begin RECORDS
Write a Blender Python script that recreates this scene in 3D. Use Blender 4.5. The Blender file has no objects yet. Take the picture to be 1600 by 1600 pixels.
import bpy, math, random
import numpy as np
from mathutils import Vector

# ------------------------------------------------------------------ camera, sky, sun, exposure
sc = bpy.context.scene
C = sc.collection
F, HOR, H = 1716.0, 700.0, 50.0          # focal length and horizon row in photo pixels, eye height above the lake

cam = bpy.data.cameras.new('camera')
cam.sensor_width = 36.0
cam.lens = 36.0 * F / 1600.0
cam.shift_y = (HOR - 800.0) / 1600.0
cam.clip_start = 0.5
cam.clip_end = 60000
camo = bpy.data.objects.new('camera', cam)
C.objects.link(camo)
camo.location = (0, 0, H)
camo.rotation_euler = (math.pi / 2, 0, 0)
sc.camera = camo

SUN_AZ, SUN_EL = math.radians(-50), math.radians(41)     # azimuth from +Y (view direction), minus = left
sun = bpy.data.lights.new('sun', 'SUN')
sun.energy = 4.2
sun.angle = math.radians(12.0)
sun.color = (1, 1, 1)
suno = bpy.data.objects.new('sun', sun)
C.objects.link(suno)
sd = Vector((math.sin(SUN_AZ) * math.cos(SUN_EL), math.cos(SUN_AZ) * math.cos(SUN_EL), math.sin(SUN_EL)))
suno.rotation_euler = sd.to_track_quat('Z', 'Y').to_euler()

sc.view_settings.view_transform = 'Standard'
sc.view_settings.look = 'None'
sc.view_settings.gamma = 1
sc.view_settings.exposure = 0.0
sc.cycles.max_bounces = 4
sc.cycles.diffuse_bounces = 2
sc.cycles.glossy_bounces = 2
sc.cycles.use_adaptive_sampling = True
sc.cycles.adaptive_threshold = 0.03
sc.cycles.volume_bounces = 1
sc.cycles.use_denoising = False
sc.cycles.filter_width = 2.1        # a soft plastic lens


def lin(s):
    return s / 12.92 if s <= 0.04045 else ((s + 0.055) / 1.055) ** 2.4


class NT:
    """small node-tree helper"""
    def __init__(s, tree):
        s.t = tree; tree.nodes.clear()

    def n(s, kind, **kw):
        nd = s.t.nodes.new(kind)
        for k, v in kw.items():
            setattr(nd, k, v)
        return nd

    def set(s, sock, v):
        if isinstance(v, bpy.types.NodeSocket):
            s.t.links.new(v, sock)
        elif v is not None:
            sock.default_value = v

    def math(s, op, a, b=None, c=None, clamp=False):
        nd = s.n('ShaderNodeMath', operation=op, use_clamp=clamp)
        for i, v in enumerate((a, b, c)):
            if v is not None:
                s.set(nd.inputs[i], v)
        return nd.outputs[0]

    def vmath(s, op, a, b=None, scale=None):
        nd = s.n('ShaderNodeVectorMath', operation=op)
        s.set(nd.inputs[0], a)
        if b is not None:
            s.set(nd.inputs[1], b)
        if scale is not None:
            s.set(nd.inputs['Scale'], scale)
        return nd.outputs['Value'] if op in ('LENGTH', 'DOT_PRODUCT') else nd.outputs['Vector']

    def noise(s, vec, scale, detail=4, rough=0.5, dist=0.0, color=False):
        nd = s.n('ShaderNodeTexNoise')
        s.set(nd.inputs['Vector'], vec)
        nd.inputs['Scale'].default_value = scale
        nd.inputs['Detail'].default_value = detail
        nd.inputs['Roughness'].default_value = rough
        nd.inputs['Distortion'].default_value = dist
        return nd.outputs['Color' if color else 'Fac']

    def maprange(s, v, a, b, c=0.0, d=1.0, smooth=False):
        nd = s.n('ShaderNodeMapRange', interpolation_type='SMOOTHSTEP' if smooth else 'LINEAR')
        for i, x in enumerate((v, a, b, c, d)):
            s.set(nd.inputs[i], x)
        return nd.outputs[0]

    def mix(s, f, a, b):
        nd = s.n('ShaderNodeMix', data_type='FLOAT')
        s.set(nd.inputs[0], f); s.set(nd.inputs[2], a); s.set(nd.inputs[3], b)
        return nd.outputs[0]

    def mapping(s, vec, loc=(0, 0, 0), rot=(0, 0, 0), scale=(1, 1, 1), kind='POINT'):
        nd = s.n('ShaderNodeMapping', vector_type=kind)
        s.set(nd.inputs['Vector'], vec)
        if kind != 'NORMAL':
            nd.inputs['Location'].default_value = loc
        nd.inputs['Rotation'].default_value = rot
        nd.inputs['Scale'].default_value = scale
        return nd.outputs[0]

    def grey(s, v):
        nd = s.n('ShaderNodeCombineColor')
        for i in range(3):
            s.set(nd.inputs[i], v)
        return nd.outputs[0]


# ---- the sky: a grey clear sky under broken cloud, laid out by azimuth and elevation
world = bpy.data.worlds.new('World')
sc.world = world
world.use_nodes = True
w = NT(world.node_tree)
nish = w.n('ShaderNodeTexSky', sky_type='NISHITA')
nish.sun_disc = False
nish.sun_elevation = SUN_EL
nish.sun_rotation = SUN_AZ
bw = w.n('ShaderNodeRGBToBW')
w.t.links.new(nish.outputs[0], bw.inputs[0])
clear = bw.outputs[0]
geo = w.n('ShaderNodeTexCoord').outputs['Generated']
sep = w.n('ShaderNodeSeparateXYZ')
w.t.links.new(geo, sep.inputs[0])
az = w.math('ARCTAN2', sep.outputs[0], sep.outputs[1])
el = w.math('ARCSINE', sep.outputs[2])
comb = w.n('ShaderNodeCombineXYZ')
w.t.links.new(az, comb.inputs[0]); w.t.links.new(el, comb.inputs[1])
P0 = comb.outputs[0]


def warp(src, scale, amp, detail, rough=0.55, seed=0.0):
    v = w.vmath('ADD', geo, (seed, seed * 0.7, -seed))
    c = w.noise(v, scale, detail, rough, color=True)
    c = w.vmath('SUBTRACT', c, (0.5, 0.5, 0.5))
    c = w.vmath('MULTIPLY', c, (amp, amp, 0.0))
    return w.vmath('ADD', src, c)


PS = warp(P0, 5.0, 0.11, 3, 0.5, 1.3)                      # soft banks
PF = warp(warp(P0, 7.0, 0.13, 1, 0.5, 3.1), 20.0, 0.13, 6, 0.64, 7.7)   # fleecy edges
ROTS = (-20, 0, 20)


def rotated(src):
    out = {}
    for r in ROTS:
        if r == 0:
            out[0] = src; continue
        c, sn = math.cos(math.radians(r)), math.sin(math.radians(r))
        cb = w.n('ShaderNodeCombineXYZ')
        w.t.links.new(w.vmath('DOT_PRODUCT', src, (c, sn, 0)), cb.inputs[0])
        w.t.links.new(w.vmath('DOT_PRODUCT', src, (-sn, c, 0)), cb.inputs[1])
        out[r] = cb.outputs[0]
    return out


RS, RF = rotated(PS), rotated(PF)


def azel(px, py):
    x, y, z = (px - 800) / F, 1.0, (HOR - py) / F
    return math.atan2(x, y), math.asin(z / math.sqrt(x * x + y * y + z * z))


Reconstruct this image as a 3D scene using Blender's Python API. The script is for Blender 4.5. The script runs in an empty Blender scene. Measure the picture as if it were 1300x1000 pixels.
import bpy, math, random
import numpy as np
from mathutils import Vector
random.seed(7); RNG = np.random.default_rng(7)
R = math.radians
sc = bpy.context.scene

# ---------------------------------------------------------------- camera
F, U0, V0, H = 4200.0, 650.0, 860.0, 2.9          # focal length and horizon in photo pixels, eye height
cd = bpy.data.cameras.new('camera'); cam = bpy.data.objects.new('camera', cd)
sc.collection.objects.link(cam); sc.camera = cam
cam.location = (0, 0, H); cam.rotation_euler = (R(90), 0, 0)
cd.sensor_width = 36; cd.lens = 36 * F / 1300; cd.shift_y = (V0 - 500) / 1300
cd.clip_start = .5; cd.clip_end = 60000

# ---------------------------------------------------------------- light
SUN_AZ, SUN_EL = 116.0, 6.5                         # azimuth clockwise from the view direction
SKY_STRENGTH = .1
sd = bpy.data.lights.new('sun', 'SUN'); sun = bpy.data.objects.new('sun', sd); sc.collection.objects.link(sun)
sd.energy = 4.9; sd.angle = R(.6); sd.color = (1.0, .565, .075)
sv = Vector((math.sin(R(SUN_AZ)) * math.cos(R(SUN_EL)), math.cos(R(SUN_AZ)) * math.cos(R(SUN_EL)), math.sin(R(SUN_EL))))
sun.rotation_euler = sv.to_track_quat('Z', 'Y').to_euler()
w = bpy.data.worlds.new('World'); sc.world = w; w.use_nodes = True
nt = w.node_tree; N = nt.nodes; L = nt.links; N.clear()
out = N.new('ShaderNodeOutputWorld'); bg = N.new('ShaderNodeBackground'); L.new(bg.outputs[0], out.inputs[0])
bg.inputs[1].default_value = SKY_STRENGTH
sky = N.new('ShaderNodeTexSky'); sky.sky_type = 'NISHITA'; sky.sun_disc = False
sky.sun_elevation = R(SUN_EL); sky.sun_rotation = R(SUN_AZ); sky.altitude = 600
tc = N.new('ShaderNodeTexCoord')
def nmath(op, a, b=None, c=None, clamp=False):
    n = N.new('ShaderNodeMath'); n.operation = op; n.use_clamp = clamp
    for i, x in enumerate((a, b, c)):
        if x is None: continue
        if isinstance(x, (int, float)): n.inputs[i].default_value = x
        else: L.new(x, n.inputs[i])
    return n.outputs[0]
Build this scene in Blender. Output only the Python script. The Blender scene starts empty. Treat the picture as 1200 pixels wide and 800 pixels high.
end RECORDS
In the listing above, reproduce the first line and each one after it through the line that contains "F, HOR, H = 1716.0, 700.0, 50.0".

Write a Blender Python script that recreates this scene in 3D. Use Blender 4.5. The Blender file has no objects yet. Take the picture to be 1600 by 1600 pixels.
import bpy, math, random
import numpy as np
from mathutils import Vector

# ------------------------------------------------------------------ camera, sky, sun, exposure
sc = bpy.context.scene
C = sc.collection
F, HOR, H = 1716.0, 700.0, 50.0          # focal length and horizon row in photo pixels, eye height above the lake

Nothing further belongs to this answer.